__Source data__
════

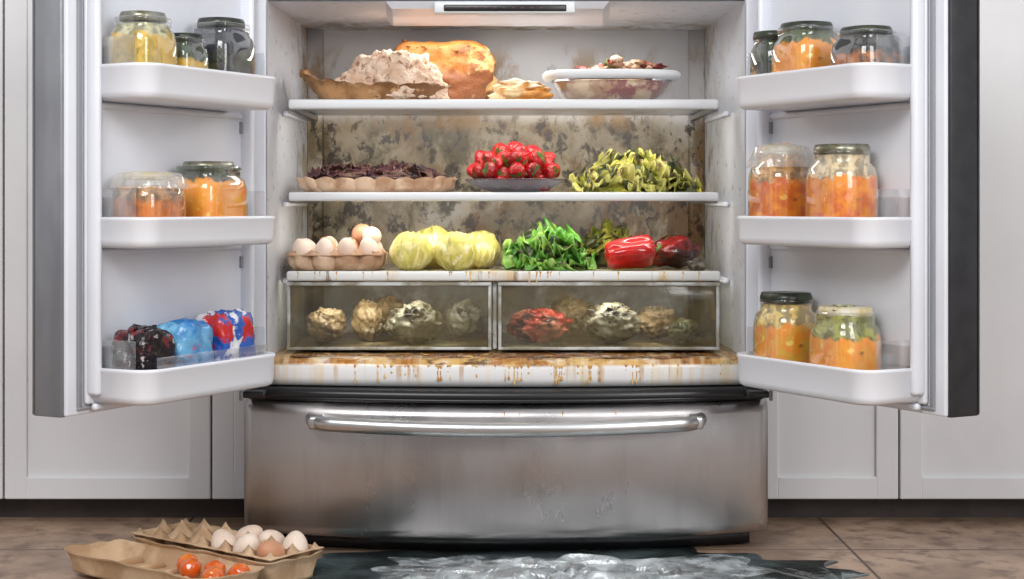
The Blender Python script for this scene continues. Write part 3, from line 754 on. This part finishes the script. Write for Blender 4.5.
# ------------------------------------------------------------------ floor: egg carton, puddle, ice
e = empty('open_egg_carton', (-.505, -.195, 0.002), -38)
solid(one('cup_tray', eggtray(6, 2, .054, .044, .020), m_card, e, T(0, .068, .002)), .002)
def shell(hx, hy, h, seed):
    rs = []
    for (k, z) in ((1.0, .0), (1.0, .004), (1.04, h * .6), (1.08, h), (1.11, h + .001), (1.08, h - .003), (1.02, h * .6), (.97, .006)):
        ring = []
        for j in range(88):
            a = 2 * math.pi * j / 88; c_, s_ = math.cos(a), math.sin(a); kk = (abs(c_) ** 7 + abs(s_) ** 7) ** (-1 / 7)
            ring.append((c_ * kk * (hx + (k - 1) * .12), s_ * kk * (hy + (k - 1) * .12), z + z * .15 * noise.noise(Vector((c_ * 3, s_ * 3, seed)))))
        rs.append(ring)
    return rings(rs)
one('lower_shell', shell(.163, .056, .040, 1), m_card, e, T(0, .068, 0))
one('lid', shell(.166, .060, .034, 5), m_card, e, T(0, -.067, .0) @ RX(-3) @ T(0, 0, .004))
mb = MB()
for i in range(5): mb.add(bx(-.004, .004, -.052, .052, 0, .012, .004), T(-.11 + i * .055, -.067, .006))
mb.build('lid_ribs', m_card, e)
mb = MB()
for (i, j, c_) in ((5, 1, 0), (4, 1, 0), (5, 0, 1), (4, 0, 0), (3, 1, 0), (3, 0, 0)):
    mb.add(egg_vf(.0215), T((i - 2.5) * .054, .068 + (j - .5) * .054, .046) @ RX(R.uniform(-60, 60)) @ RY(R.uniform(-50, 50)), mi=c_)
mb.build('eggs', [m_eggw, m_eggb], e)
m_yolk = M('egg_yolk', srgb(226, 128, 36), srgb(210, 88, 20), 20, rough=.12, coat=.6)
mb = MB()
for (x, y) in ((.09, -.035), (.050, -.05), (.12, -.065), (.02, -.03), (.135, -.025)): mb.add(blob(.0175, .0175, .016, .04, 2, x * 50, 4), T(x, y, .026))
mb.build('egg_yolks', m_yolk, e)

t = NT('dirty_water')
tr = t.node('ShaderNodeBsdfTransparent', {0: (.66, .70, .70, 1)}); gl = t.node('ShaderNodeBsdfGlossy', {'Color': (1, 1, 1, 1), 'Roughness': .05})
df = t.node('ShaderNodeBsdfDiffuse', {0: c4(srgb(136, 154, 156))})
bp = t.node('ShaderNodeBump', {'Height': t.noise(16), 'Strength': .3, 'Distance': .006}); t.t.links.new(bp.outputs[0], gl.inputs['Normal'])
fz = t.node('ShaderNodeFresnel', {'IOR': 1.33}); t.t.links.new(bp.outputs[0], fz.inputs['Normal'])
m1 = t.node('ShaderNodeMixShader', {0: t.rng(t.noise(7, detail=6), .4, .65, .12, .55), 1: tr.outputs[0], 2: df.outputs[0]})
m2 = t.node('ShaderNodeMixShader', {0: fz.outputs[0], 1: m1.outputs[0], 2: gl.outputs[0]}); t.t.links.new(m2.outputs[0], t.out.inputs[0]); m_pud = t.m
def puddle(cx, cy, rx, ry, sd, zt):
    ring0, ring1 = [], []
    for j in range(200):
        a = 2 * math.pi * j / 200; w = 1 + .30 * noise.noise(Vector((math.cos(a) * 2.2, math.sin(a) * 2.2, sd))) + .14 * noise.noise(Vector((math.cos(a) * 7, math.sin(a) * 7, 1)))
        x, y = cx + rx * w * math.cos(a), cy + ry * w * math.sin(a)
        ring0.append((x, y, .0003)); ring1.append((cx + (x - cx) * .992, cy + (y - cy) * .98, zt))
    return rings([ring0, ring1])
one('water_puddle', puddle(.10, -.24, .50, .28, 5, .0015), m_pud)
t = NT('melting_ice')
gl = t.node('ShaderNodeBsdfGlossy', {'Color': (1, 1, 1, 1), 'Roughness': .06}); tr = t.node('ShaderNodeBsdfTransparent', {0: (.92, .96, .97, 1)})
df = t.node('ShaderNodeBsdfDiffuse', {0: c4(srgb(214, 226, 230))}); bp = t.node('ShaderNodeBump', {'Height': t.noise(50, detail=6), 'Strength': .9, 'Distance': .006})
t.t.links.new(bp.outputs[0], gl.inputs['Normal']); t.t.links.new(bp.outputs[0], df.inputs['Normal'])
m1 = t.node('ShaderNodeMixShader', {0: t.rng(t.noise(24, detail=5), .4, .65, .06, .6), 1: tr.outputs[0], 2: df.outputs[0]})
m2 = t.node('ShaderNodeMixShader', {0: .32, 1: m1.outputs[0], 2: gl.outputs[0]}); t.t.links.new(m2.outputs[0], t.out.inputs[0]); m_ice = t.m
def icefn(u, v):
    x, y = (u - .5) * .60, (v - .5) * .34
    ed = max(0, 1 - (2 * abs(u - .5)) ** 2.5) * max(0, 1 - (2 * abs(v - .5)) ** 4)
    p_ = Vector((x * 18, y * 22, 0)); vd, vp = noise.voronoi(p_ + Vector((noise.noise(p_ * .7), noise.noise(p_ * .7 + Vector((5, 0, 0))), 0)))
    h = (.4 * abs(math.sin(vp[0].x * 12.9 + vp[0].y * 7)) + (vd[1] - vd[0]) * .6 + .40 * noise.noise(p_ * 1.1)) * .028
    w = 1 + .3 * noise.noise(Vector((u * 5, v * 5, 2)))
    return (x * w, y * w, .0006 + max(0, h - .002) * ed)
one('melting_ice', grid(icefn, 190, 110), m_ice, None, T(.10, -.235, .0012), smooth=False)

# ------------------------------------------------------------------ lights
def area(name, loc, target, sx, sy, power, col=(1, 1, 1), parent=None):
    l = bpy.data.lights.new(name, 'AREA'); l.shape = 'RECTANGLE'; l.size = sx; l.size_y = sy; l.energy = power; l.color = col
    o = bpy.data.objects.new(name, l); COL.objects.link(o); o.location = loc
    o.rotation_euler = (Vector(target) - Vector(loc)).to_track_quat('-Z', 'Y').to_euler()
    if parent: o.parent = parent
    return o
area('studio_softbox', (-.9, -2.6, 2.2), (0, 0, .5), 1.6, 1.0, 52)
area('studio_softbox', (1.5, -2.4, 1.6), (0, 0, .5), .9, 1.4, 28)
area('fridge_lamp', (0, .20, .938), (0, .22, .2), .5, .1, 1.4, (1, .98, .95))
for (z, p_) in ((.768, 1.0), (.601, .85)):
    area('shelf_fill_light', (0, .10, z), (0, .38, z - .13), .68, .012, p_, (1, .95, .87))  # added fill under the shelves to brighten the compartments
area('shelf_fill_light', (-.205, .10, .458), (-.205, .24, .36), .32, .012, .55, (1, .96, .88))  # added fill inside the crispers so their contents show
area('shelf_fill_light', (.185, .10, .458), (.185, .24, .36), .32, .012, .55, (1, .96, .88))

w = bpy.data.worlds.new('room'); scene.world = w; w.use_nodes = True; nt = w.node_tree; nt.nodes.clear()
wo = nt.nodes.new('ShaderNodeOutputWorld'); bg = nt.nodes.new('ShaderNodeBackground'); tc = nt.nodes.new('ShaderNodeTexCoord')
mpn = nt.nodes.new('ShaderNodeMapping'); mpn.inputs['Scale'].default_value = (1.6, 1, .2)
ns = nt.nodes.new('ShaderNodeTexNoise'); ns.inputs['Scale'].default_value = 2.6; ns.inputs['Detail'].default_value = 2
rp = nt.nodes.new('ShaderNodeValToRGB'); rp.color_ramp.elements[0].position = .38; rp.color_ramp.elements[0].color = (.12, .12, .13, 1); rp.color_ramp.elements[1].position = .62; rp.color_ramp.elements[1].color = (.92, .93, .95, 1)
nt.links.new(tc.outputs['Generated'], mpn.inputs[0]); nt.links.new(mpn.outputs[0], ns.inputs['Vector']); nt.links.new(ns.outputs[0], rp.inputs[0])
nt.links.new(rp.outputs[0], bg.inputs[0]); nt.links.new(bg.outputs[0], wo.inputs[0]); bg.inputs[1].default_value = 1.0

# ------------------------------------------------------------------ camera
cd = bpy.data.cameras.new('camera'); cam = bpy.data.objects.new('camera', cd); COL.objects.link(cam)
cam.location = (0, -2.75, .60); cam.rotation_euler = (math.radians(90), 0, 0)
cd.sensor_width = 36; cd.lens = 1580 / 1024 * 36; cd.shift_y = -84.5 / 1024; cd.shift_x = 6 / 1024; cd.clip_start = .05
scene.camera = cam
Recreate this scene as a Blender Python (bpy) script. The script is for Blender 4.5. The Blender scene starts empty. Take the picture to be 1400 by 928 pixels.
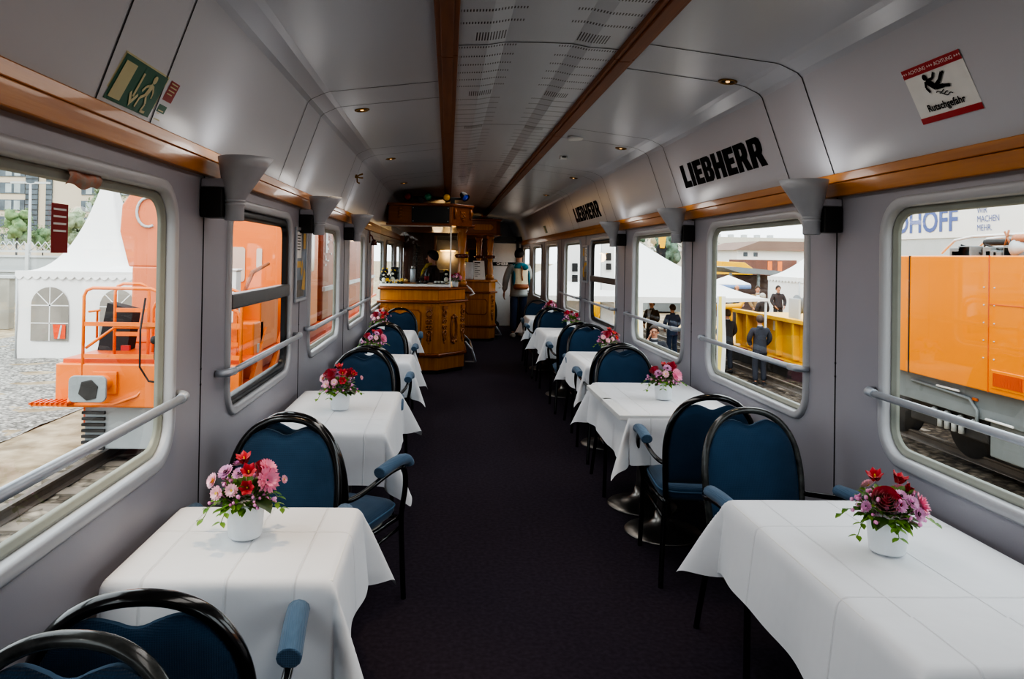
import bpy, math, random
from math import sin, cos, pi, radians, hypot, atan2, sqrt
from mathutils import Vector, Matrix, noise
random.seed(7)
SC = bpy.context.scene
COL = SC.collection

# ------------------------------------------------------------------ geometry
XL, XR = -0.949, 1.751        # side walls
XC = (XL + XR) / 2            # car centre line
Y0, Y1 = -3.0, 19.0           # ends of the car
GZ = -1.6                     # ground outside
def lin(c):
    return c / 12.92 if c <= 0.04045 else ((c + 0.055) / 1.055) ** 2.4
def hx(h):
    return tuple(lin(int(h[i:i + 2], 16) / 255) for i in (0, 2, 4))

# ------------------------------------------------------------------ materials
def mat(name, color, rough=0.5, metal=0.0, var=0.0, vscale=20.0, bump=0.0, bscale=60.0, stretch=(1, 1, 1), color2=None, spec=0.5, coat=0.0, emit=0.0, sheen=0.0):
    m = bpy.data.materials.new(name); m.use_nodes = True
    nt = m.node_tree; b = nt.nodes['Principled BSDF']; N = nt.nodes.new; L = nt.links.new
    b.inputs['Roughness'].default_value = rough; b.inputs['Metallic'].default_value = metal
    b.inputs['Specular IOR Level'].default_value = spec
    b.inputs['Coat Weight'].default_value = coat
    b.inputs['Sheen Weight'].default_value = sheen
    c1 = (*color, 1); b.inputs['Base Color'].default_value = c1
    tc = N('ShaderNodeTexCoord'); mp = N('ShaderNodeMapping'); mp.inputs['Scale'].default_value = stretch
    L(tc.outputs['Object'], mp.inputs['Vector'])
    if var > 0 or color2:
        t = N('ShaderNodeTexNoise'); t.inputs['Scale'].default_value = vscale; t.inputs['Detail'].default_value = 5
        L(mp.outputs['Vector'], t.inputs['Vector'])
        r = N('ShaderNodeValToRGB'); r.color_ramp.elements[0].position = 0.32; r.color_ramp.elements[1].position = 0.68
        if color2: c2 = (*color2, 1)
        else: c2 = (*[min(1, c * (1 + var)) for c in color], 1); c1 = (*[c * (1 - var) for c in color], 1)
        r.color_ramp.elements[0].color = c1; r.color_ramp.elements[1].color = c2
        L(t.outputs['Fac'], r.inputs['Fac']); L(r.outputs['Color'], b.inputs['Base Color'])
        if emit: L(r.outputs['Color'], b.inputs['Emission Color'])
    if bump > 0:
        t2 = N('ShaderNodeTexNoise'); t2.inputs['Scale'].default_value = bscale; t2.inputs['Detail'].default_value = 4
        L(mp.outputs['Vector'], t2.inputs['Vector'])
        bp = N('ShaderNodeBump'); bp.inputs['Strength'].default_value = bump; bp.inputs['Distance'].default_value = 0.01
        L(t2.outputs['Fac'], bp.inputs['Height']); L(bp.outputs['Normal'], b.inputs['Normal'])
    if emit:
        b.inputs['Emission Strength'].default_value = emit
        if not color2 and var <= 0: b.inputs['Emission Color'].default_value = (*color, 1)
    return m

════

__Task prompt__
Of the lines in the listing above, how many hold the string "from"? Reply with the number only.

__Answer for the task__
3